Gaia DR2 proper motions of dwarf galaxies within 420 kpc: Orbits, Milky Way mass, tidal influences, planar alignments, and group infall

A proper understanding of the Milky Way (MW) dwarf galaxies in a cosmological context requires knowledge of their 3D velocities and orbits. However, proper motion (PM) measurements have generally been of limited accuracy and available only for more massive dwarfs. We therefore present a new study of the kinematics of the MW dwarf galaxies. We use the Gaia DR2 for those dwarfs that have membership information available from literature spectroscopy. We derive the PMs for 39 galaxies out to 420 kpc, and generally find good consistency for the subset with measurements available from other studies.
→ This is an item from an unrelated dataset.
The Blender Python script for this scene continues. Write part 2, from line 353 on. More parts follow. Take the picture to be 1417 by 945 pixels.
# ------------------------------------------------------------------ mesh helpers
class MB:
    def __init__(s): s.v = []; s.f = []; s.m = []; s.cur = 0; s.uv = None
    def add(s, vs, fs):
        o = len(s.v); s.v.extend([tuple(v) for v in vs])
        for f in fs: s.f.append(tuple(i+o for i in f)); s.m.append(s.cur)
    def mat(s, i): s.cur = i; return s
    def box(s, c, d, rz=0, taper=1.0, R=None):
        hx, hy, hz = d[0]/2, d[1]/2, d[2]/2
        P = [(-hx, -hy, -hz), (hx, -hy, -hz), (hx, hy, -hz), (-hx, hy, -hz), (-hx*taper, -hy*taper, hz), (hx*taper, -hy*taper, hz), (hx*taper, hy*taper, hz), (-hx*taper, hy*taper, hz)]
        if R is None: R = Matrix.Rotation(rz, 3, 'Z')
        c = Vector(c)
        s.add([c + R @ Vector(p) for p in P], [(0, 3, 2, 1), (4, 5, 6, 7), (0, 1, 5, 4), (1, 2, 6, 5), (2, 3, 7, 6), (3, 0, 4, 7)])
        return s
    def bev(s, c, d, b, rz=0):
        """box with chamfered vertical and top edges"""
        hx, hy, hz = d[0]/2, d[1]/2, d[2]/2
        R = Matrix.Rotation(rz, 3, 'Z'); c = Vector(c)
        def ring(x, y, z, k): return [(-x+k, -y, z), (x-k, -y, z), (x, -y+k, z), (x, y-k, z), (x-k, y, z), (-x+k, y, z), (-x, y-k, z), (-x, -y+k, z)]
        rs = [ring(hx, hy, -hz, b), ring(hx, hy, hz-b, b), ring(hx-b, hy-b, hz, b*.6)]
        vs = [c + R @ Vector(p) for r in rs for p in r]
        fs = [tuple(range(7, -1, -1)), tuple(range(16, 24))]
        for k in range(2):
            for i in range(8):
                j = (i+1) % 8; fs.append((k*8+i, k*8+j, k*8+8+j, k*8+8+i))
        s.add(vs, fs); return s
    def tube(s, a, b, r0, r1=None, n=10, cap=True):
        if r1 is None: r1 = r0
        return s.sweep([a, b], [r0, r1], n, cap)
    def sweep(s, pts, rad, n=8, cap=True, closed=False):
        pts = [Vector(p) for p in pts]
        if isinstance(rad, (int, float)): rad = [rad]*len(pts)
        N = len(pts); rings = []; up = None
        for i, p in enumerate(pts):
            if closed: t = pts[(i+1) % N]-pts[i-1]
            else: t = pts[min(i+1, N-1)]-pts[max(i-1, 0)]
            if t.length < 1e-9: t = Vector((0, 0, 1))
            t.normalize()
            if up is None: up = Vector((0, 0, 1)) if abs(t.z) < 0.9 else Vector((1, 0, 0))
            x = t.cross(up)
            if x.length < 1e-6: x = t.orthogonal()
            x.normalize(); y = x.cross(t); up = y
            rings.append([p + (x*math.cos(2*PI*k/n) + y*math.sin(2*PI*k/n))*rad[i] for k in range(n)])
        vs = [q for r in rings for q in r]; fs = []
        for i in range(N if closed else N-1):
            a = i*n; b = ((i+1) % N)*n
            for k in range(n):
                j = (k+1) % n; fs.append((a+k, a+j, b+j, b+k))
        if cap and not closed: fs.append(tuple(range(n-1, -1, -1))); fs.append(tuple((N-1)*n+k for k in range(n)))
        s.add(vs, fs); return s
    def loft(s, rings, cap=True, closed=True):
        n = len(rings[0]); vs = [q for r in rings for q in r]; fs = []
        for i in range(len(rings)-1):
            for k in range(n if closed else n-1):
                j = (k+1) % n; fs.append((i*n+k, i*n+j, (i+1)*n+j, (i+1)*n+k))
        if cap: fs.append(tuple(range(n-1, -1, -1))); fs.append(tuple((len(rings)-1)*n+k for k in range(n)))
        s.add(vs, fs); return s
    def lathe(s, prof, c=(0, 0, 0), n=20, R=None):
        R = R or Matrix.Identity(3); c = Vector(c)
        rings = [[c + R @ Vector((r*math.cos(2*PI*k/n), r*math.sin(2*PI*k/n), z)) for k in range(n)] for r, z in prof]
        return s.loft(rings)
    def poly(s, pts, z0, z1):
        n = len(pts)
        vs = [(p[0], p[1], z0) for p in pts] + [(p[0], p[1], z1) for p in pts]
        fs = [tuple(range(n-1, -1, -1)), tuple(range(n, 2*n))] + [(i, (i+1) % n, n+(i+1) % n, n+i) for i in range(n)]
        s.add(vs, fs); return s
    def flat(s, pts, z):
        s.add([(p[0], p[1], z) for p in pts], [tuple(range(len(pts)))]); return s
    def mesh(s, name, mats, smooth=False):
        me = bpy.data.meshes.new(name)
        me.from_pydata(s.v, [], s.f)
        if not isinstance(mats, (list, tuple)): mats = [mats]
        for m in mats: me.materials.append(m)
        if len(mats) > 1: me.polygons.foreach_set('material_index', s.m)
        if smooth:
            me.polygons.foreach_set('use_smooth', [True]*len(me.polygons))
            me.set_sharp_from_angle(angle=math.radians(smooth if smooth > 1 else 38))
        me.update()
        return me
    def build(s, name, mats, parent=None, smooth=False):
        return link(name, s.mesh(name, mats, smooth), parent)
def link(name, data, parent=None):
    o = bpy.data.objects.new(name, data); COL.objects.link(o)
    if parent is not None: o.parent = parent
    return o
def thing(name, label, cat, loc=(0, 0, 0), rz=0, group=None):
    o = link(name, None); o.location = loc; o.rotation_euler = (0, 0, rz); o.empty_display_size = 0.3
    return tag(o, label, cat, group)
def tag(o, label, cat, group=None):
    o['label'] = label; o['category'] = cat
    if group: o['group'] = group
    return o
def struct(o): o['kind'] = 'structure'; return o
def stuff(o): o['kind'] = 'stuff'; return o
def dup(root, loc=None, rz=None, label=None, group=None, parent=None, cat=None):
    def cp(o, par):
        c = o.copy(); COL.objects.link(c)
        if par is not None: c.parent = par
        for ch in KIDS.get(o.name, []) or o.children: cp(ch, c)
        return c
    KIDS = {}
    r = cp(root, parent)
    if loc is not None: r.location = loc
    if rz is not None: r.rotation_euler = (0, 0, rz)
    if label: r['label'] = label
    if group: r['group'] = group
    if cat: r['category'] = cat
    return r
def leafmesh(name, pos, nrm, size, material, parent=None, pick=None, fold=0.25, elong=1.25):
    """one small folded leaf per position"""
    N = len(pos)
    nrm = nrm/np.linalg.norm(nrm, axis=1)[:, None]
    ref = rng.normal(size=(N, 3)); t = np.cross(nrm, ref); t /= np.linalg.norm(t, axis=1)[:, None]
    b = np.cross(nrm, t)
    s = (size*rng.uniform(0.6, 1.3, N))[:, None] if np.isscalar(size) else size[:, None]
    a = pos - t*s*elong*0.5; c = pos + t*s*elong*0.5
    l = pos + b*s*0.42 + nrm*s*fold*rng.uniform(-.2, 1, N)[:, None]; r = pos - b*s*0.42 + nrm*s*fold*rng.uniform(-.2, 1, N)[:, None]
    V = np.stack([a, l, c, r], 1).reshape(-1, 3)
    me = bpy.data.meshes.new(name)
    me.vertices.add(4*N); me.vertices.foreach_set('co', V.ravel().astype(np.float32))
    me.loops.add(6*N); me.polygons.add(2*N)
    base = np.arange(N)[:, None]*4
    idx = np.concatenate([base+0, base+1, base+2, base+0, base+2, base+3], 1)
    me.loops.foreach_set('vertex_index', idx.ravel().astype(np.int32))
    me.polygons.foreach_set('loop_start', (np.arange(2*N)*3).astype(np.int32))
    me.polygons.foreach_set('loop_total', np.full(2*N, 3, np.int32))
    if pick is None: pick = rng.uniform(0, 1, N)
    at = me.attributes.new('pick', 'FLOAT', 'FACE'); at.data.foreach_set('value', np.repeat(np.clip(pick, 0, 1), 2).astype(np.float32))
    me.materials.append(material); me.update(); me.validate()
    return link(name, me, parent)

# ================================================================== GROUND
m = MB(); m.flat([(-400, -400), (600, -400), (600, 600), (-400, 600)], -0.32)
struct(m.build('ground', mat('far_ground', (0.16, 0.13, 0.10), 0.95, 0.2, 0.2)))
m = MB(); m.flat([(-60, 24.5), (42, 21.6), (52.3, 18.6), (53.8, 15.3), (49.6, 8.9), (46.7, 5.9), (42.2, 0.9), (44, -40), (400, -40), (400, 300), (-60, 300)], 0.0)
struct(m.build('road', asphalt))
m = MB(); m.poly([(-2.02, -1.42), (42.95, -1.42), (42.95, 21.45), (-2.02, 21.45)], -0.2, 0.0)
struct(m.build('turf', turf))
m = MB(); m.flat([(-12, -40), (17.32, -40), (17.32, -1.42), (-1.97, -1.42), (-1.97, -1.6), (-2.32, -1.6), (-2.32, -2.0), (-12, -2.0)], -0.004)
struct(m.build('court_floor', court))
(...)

We derive the implied Galactocentric velocities, and calculate orbits in canonical MW halo potentials of "low" ($0.8 \times 10^{12} M_\odot$) and "high" mass ($1.6 \times 10^{12} M_\odot$). Comparison of the distributions of orbital apocenters and 3D velocities to the halo virial radius and escape velocity, respectively, suggests that the satellite kinematics are best explained in the high-mass halo. Tuc~III, Segue~2, Crater~II, and additional candidates have orbital pericenters small enough to imply significant tidal influences. Relevant to the missing satellite problem, the fact that fewer galaxies are observed to be near apocenter than near pericenter implies that there must be a population of distant dwarf galaxies yet to be discovered. Of the 39 dwarfs: 12 have orbital poles that do not align with the MW plane of satellites (given reasonable assumptions about its intrinsic thickness); 11 have insufficient PM accuracy to establish whether they align; and 16 satellites align, of which 11 are co-orbiting and (somewhat surprisingly, in view of prior knowledge) 5 are counter-orbiting. Group infall might have contributed to this, but no definitive association is found for the members of the Crater-Leo group.